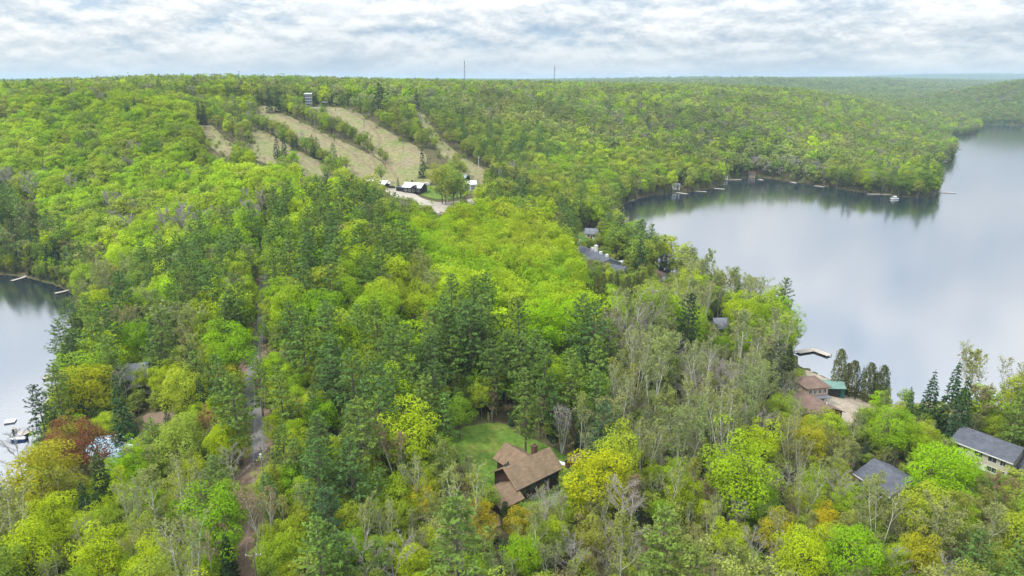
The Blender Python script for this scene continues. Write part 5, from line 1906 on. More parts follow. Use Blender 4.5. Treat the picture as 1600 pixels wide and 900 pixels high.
Y, G, GO, OL, LI = (.38, .48, .016), (.23, .41, .014), (.50, .42, .016), (.31, .33, .05), (.29, .50, .012)
PB, TN, GY = (.28, .32, .085), (.29, .22, .11), (.34, .31, .28)
HERO_LIST = [
    # lower left
    (28, 708, 'bare', 62, GY, 'bare grey tree standing out against the water at the bottom of the left lake'), (64, 750, 'maple', 92, (.38, .37, .025), ''), (97, 768, 'budding', 72, OL, ''),
    (135, 800, 'spruce', 38, None, ''), (161, 768, 'spruce', 48, (.045, .075, .022), 'tall dark evergreen directly below the copper red tree'), (78, 815, 'maple', 68, Y, ''), (42, 868, 'maple', 84, Y, ''), (70, 855, 'maple', 60, Y, ''),
    (14, 815, 'bare', 55, (.30, .26, .22), ''), (6, 776, 'spruce', 14, None, ''), (130, 832, 'maple', 46, Y, ''), (174, 824, 'maple', 56, (.26, .36, .03), ''), (145, 872, 'maple', 74, Y, ''), (180, 893, 'maple', 36, GO, ''),
    (236, 886, 'maple', 70, Y, ''), (203, 788, 'birch', 52, PB, ''), (236, 775, 'birch', 62, PB, ''), (281, 775, 'birch', 60, PB, ''), (188, 765, 'birch', 50, Y, ''), (214, 850, 'birch', 46, OL, ''), (233, 828, 'birch', 42, PB, ''),
    (282, 868, 'birch', 80, PB, 'leaning white stemmed birch near the bottom edge left of the track'), (205, 728, 'maple', 52, G, ''), (340, 812, 'maple', 84, (.21, .38, .016), 'large round lime green maple overhanging the brown track from the left'), (310, 785, 'birch', 44, TN, ''),
    (240, 722, 'budding', 50, PB, ''), (115, 725, 'maple', 44, GO, ''),
    # bottom middle
    (338, 757, 'pine', 50, None, ''), (363, 726, 'bare', 56, GY, ''), (328, 862, 'birch', 46, TN, ''), (357, 880, 'spruce', 34, (.03, .06, .02), ''), (412, 800, 'birch', 58, TN, ''), (438, 792, 'birch', 40, OL, ''),
    (466, 830, 'maple', 54, (.29, .36, .02), ''), (428, 872, 'maple', 56, (.25, .36, .02), ''), (452, 862, 'maple', 40, (.25, .34, .02), ''), (456, 748, 'maple', 42, G, ''), (424, 750, 'budding', 42, OL, ''), (442, 728, 'birch', 38, OL, ''),
    (500, 748, 'pine', 66, None, ''), (549, 742, 'pine', 60, None, ''), (580, 735, 'maple', 30, (.33, .36, .02), ''), (592, 768, 'pine', 42, None, ''), (514, 812, 'pine', 56, (.06, .115, .045), ''), (562, 812, 'birch', 54, PB, ''), (600, 820, 'birch', 44, PB, ''),
    (622, 778, 'maple', 54, (.26, .36, .02), ''), (500, 880, 'pine', 80, None, ''), (540, 885, 'pine', 60, None, ''), (596, 882, 'bare', 82, (.30, .24, .19), ''), (572, 858, 'maple', 28, Y, ''), (640, 755, 'birch', 48, PB, ''),
    (700, 733, 'budding', 70, (.22, .28, .06), 'rounded pale green tree at the left edge of the clearing lawn'), (732, 782, 'birch', 62, (.31, .36, .08), ''), (656, 790, 'maple', 44, GO, ''), (682, 812, 'budding', 56, (.23, .29, .05), ''),
    (750, 812, 'maple', 50, (.42, .34, .02), ''), (789, 806, 'cedar', 20, (.05, .07, .022), 'small dark evergreen beside the grey driveway end'), (813, 818, 'maple', 44, (.38, .33, .02), ''),
    (846, 792, 'bare', 66, (.42, .39, .35), 'pale leafless tree in front of the brown house'), (934, 752, 'maple', 80, (.42, .45, .014), 'large golden yellow tree just below the red shed'), (930, 795, 'birch', 42, PB, ''),
    (716, 872, 'pine', 104, None, ''), (650, 878, 'maple', 44, OL, ''), (787, 876, 'spruce', 27, None, ''), (816, 868, 'maple', 50, G, ''), (868, 832, 'maple', 42, Y, ''), (925, 842, 'maple', 50, OL, ''), (893, 876, 'bare', 60, (.44, .41, .37), 'white gnarled leafless tree at the bottom edge right of centre'),
    (952, 880, 'bare', 42, GY, ''), (840, 828, 'birch', 54, PB, ''), (760, 850, 'budding', 46, OL, ''),
    # bottom right of centre
    (985, 778, 'birch', 50, TN, ''), (1018, 742, 'maple', 30, Y, ''), (1044, 750, 'birch', 46, PB, ''), (1070, 772, 'maple', 46, Y, ''), (1086, 752, 'birch', 46, OL, ''), (1125, 732, 'bare', 54, GY, ''), (1104, 802, 'maple', 34, Y, ''),
    (1184, 785, 'maple', 56, (.19, .33, .02), ''), (1155, 808, 'bare', 52, (.38, .35, .32), ''), (1196, 866, 'bare', 66, (.44, .41, .38), ''), (1228, 755, 'bare', 52, GY, ''), (1256, 765, 'birch', 50, PB, ''), (1136, 842, 'maple', 46, Y, ''),
    (1215, 832, 'maple', 54, (.36, .34, .02), ''), (1250, 872, 'maple', 78, Y, ''), (1006, 880, 'bare', 56, (.36, .32, .28), ''), (1076, 882, 'bare', 46, (.28, .23, .2), ''), (1036, 868, 'birch', 44, OL, ''), (1150, 886, 'budding', 74, (.25, .3, .07), ''),
    (1036, 802, 'maple', 32, G, ''), (1312, 765, 'bare', 56, GY, ''), (1332, 868, 'maple', 76, G, ''), (1286, 852, 'maple', 50, Y, ''), (1384, 800, 'birch', 52, PB, ''), (1356, 775, 'budding', 54, PB, ''), (1334, 828, 'maple', 42, OL, ''), (1288, 815, 'maple', 40, GO, ''),
    (1440, 868, 'maple', 60, (.38, .38, .02), ''), (1398, 886, 'bare', 56, GY, ''), (1466, 735, 'maple', 72, LI, 'very bright lime maple between the slate cottage and the beige house'), (1514, 738, 'maple', 50, LI, 'smaller bright lime maple just left of the beige house front'), (1568, 778, 'budding', 58, TN, ''),
    (1566, 832, 'bare', 52, GY, ''), (1484, 796, 'budding', 56, OL, ''), (1542, 852, 'budding', 60, (.25, .29, .07), ''), (1420, 800, 'budding', 44, OL, ''),
    # along the road and the pines
    (364, 545, 'maple', 66, G, ''), (359, 592, 'maple', 36, (.38, .36, .03), ''), (330, 558, 'maple', 36, Y, ''), (345, 602, 'pine', 50, None, ''), (366, 640, 'pine', 58, None, ''), (334, 668, 'budding', 52, (.34, .22, .07), ''), (350, 692, 'maple', 48, Y, ''),
    (405, 598, 'pine', 38, None, ''), (440, 622, 'pine', 52, None, ''), (438, 566, 'bare', 30, (.42, .40, .38), 'white dead tree among the pines right of the straight road'), (428, 668, 'maple', 36, Y, ''), (442, 702, 'pine', 42, None, ''), (502, 648, 'maple', 42, G, ''), (464, 642, 'maple', 32, OL, ''),
    (500, 706, 'pine', 62, None, ''), (562, 690, 'pine', 68, None, ''), (592, 642, 'pine', 74, None, ''), (552, 602, 'pine', 60, None, ''), (520, 582, 'pine', 54, None, ''), (580, 680, 'birch', 46, TN, ''), (626, 700, 'birch', 52, TN, ''),
    (672, 572, 'pine', 52, None, ''), (712, 565, 'pine', 42, None, ''), (770, 578, 'pine', 48, None, ''), (815, 572, 'pine', 56, None, ''), (852, 582, 'pine', 52, None, ''), (890, 592, 'pine', 48, None, ''), (932, 575, 'pine', 52, None, ''), (822, 632, 'pine', 54, None, 'tall pine with a visible trunk at the back edge of the clearing lawn'),
    (664, 640, 'pine', 56, None, ''), (692, 658, 'pine', 46, None, ''), (718, 645, 'maple', 42, (.18, .30, .02), 'feathery bright green tree at the back left of the clearing lawn'), (855, 640, 'birch', 30, TN, ''), (879, 660, 'birch', 34, GY, ''), (908, 648, 'birch', 42, (.30, .36, .07), ''), (940, 678, 'pine', 54, (.06, .11, .045), ''),
    (768, 630, 'budding', 30, (.26, .2, .11), ''), (790, 560, 'pine', 46, None, ''),
    # birches and bare trees
    (985, 598, 'birch', 50, OL, ''), (1030, 570, 'birch', 46, PB, ''), (975, 556, 'budding', 44, PB, ''), (1085, 578, 'bare', 48, GY, ''), (1111, 574, 'bare', 42, (.40, .37, .35), ''), (1136, 588, 'bare', 42, GY, ''), (1162, 588, 'bare', 54, (.40, .38, .36), ''),
    (1090, 618, 'bare', 56, (.38, .35, .33), ''), (1150, 642, 'bare', 48, GY, ''), (1186, 662, 'bare', 46, GY, ''), (1118, 645, 'birch', 34, PB, ''), (1233, 616, 'bare', 32, (.52, .49, .45), 'white leafless tree in front of the rusty workshop roof'), (1216, 640, 'maple', 40, (.26, .36, .03), ''),
    (1188, 692, 'maple', 54, Y, ''), (1264, 690, 'maple', 56, (.36, .35, .02), ''), (1240, 682, 'birch', 44, OL, ''), (1035, 640, 'budding', 54, PB, ''), (1008, 690, 'birch', 50, PB, ''), (1036, 692, 'bare', 46, (.42, .40, .38), ''), (1062, 672, 'birch', 46, PB, ''),
    (1212, 572, 'pine', 42, (.075, .10, .06), ''), (1231, 578, 'spruce', 30, (.03, .045, .02), ''), (1311, 580, 'cedar', 31, None, 'tallest cedar at the left end of the shore row beside the green boat shed'), (1324, 588, 'cedar', 18, None, ''), (1333, 592, 'cedar', 25, None, ''), (1347, 598, 'spruce', 18, (.07, .10, .035), ''), (1358, 598, 'cedar', 27, None, ''), (1369, 604, 'cedar', 20, None, ''), (1378, 603, 'cedar', 28, None, ''), (1386, 612, 'spruce', 16, (.07, .10, .035), ''),
    (1373, 626, 'maple', 26, LI, 'small lime green tree at the lower end of the shore cedars'), (1356, 650, 'maple', 34, (.26, .39, .02), ''), (1398, 672, 'maple', 58, (.24, .39, .016), ''), (1424, 690, 'maple', 46, (.27, .39, .016), ''), (1420, 645, 'spruce', 24, None, ''), (1452, 632, 'spruce', 36, None, ''),
    (1487, 626, 'spruce', 42, None, 'tallest dark spruce beside the lake right of the sandy strip'), (1502, 650, 'spruce', 42, None, ''), (1556, 642, 'budding', 30, (.30, .21, .10), 'thin tan tree standing against the lake behind the beige house'), (1590, 655, 'pine', 48, None, 'dark pine cut by the right edge of the photo beside the lake'), (1530, 645, 'budding', 30, PB, ''),
    (1290, 695, 'budding', 44, OL, ''), 
    # left shore
    (155, 478, 'maple', 42, Y, ''), (166, 497, 'maple', 36, G, ''), (155, 522, 'maple', 46, (.28, .37, .02), ''), (218, 530, 'maple', 46, G, ''), (95, 535, 'pine', 38, None, ''), (235, 440, 'pine', 34, None, ''), (180, 432, 'maple', 30, OL, ''), (134, 610, 'maple', 64, (.38, .40, .016), 'big yellow green maple left of the grey two storey house'),
    (150, 575, 'cedar', 28, None, ''), (192, 598, 'bare', 46, (.33, .32, .25), 'round leafless grey tree in front of the grey two storey house'), (176, 570, 'pine', 46, None, ''), (115, 570, 'pine', 46, (.06, .10, .04), ''), (258, 590, 'maple', 38, Y, ''), (66, 650, 'pine', 52, (.06, .10, .045), ''), (98, 684, 'maple', 46, (.33, .31, .03), ''),
    (130, 698, 'maple', 70, (.21, .088, .045), 'copper red tree beside the pale blue cottage roof'), (190, 652, 'spruce', 46, None, ''), (240, 692, 'pine', 40, None, ''), (282, 690, 'maple', 66, (.28, .37, .05), ''), (216, 712, 'maple', 38, Y, ''), (120, 640, 'spruce', 34, None, ''),
    # centre
    (620, 466, 'maple', 42, (.27, .35, .02), 'round maple with a pale forked trunk showing among the pines at centre'), (503, 487, 'maple', 54, G, ''), (484, 500, 'maple', 42, G, ''), (425, 487, 'maple', 32, Y, ''), (636, 448, 'maple', 26, (.38, .37, .02), ''), (560, 470, 'maple', 28, G, ''),
    (667, 505, 'birch', 24, (.40, .40, .06), 'small pale yellow birch alone among the central pines'), (625, 372, 'maple', 46, G, ''), (655, 390, 'maple', 44, G, ''), (830, 512, 'maple', 62, LI, ''), (876, 514, 'maple', 58, LI, ''), (1000, 400, 'pine', 26, (.03, .08, .04), 'dark pine at the lakeshore right of the lodge'),
    (1075, 502, 'pine', 44, (.028, .06, .032), 'dark rounded pine among pale trees left of the grey cottage'), (930, 620, 'pine', 46, None, ''),
    # grey leafless patches on the left hills
    (258, 352, 'bare', 44, (.40, .38, .34), ''), (290, 346, 'bare', 46, (.38, .37, .31), ''), (318, 352, 'bare', 36, (.40, .38, .34), ''), (335, 342, 'bare', 30, (.34, .33, .33), ''), (365, 350, 'bare', 36, (.38, .36, .35), ''),
    (50, 290, 'bare', 42, (.33, .31, .31), ''), (112, 290, 'bare', 28, (.34, .32, .32), ''), (170, 318, 'bare', 30, (.38, .36, .33), ''), (8, 282, 'bare', 30, (.30, .28, .29), ''), (240, 318, 'budding', 30, (.32, .34, .13), ''),
    # ski base
    (595, 268, 'maple_soft', 17, None, 'small leafy tree by itself at the foot of the wide ski run'), (622, 288, 'spruce', 7, None, 'small pointed spruce left of the ski lodge'), (690, 282, 'maple_soft', 34, (.28, .32, .04), ''), (708, 288, 'maple_soft', 34, None, ''), (719, 290, 'maple_soft', 26, None, ''), (680, 274, 'maple_soft', 26, (.31, .33, .03), ''), (698, 274, 'maple_soft', 26, None, ''), (696, 292, 'maple_soft', 26, None, ''),
    (700, 300, 'budding', 26, OL, ''), (660, 256, 'spruce', 15, (.02, .045, .03), ''), (432, 230, 'spruce', 13, None, ''), (444, 232, 'spruce', 14, None, ''), (458, 234, 'spruce', 12, None, ''), (594, 152, 'pine', 20, (.022, .05, .035), ''), (651, 150, 'pine', 15, (.022, .05, .035), ''),
    (420, 157, 'spruce', 14, None, ''), (433, 156, 'spruce', 14, None, ''), (446, 156, 'spruce', 12, None, ''), (310, 176, 'spruce', 12, None, ''), (318, 177, 'spruce', 12, None, ''), (200, 180, 'spruce', 16, None, ''), (212, 178, 'spruce', 16, None, ''),
]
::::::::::
* SET EXERCISE: Find each line holding the word "wide" and copy it.

* FINAL RESULT:
The Blender Python script for this scene continues. Write part 5, from line 1906 on. More parts follow. Use Blender 4.5. Treat the picture as 1600 pixels wide and 900 pixels high.
    (595, 268, 'maple_soft', 17, None, 'small leafy tree by itself at the foot of the wide ski run'), (622, 288, 'spruce', 7, None, 'small pointed spruce left of the ski lodge'), (690, 282, 'maple_soft', 34, (.28, .32, .04), ''), (708, 288, 'maple_soft', 34, None, ''), (719, 290, 'maple_soft', 26, None, ''), (680, 274, 'maple_soft', 26, (.31, .33, .03), ''), (698, 274, 'maple_soft', 26, None, ''), (696, 292, 'maple_soft', 26, None, ''),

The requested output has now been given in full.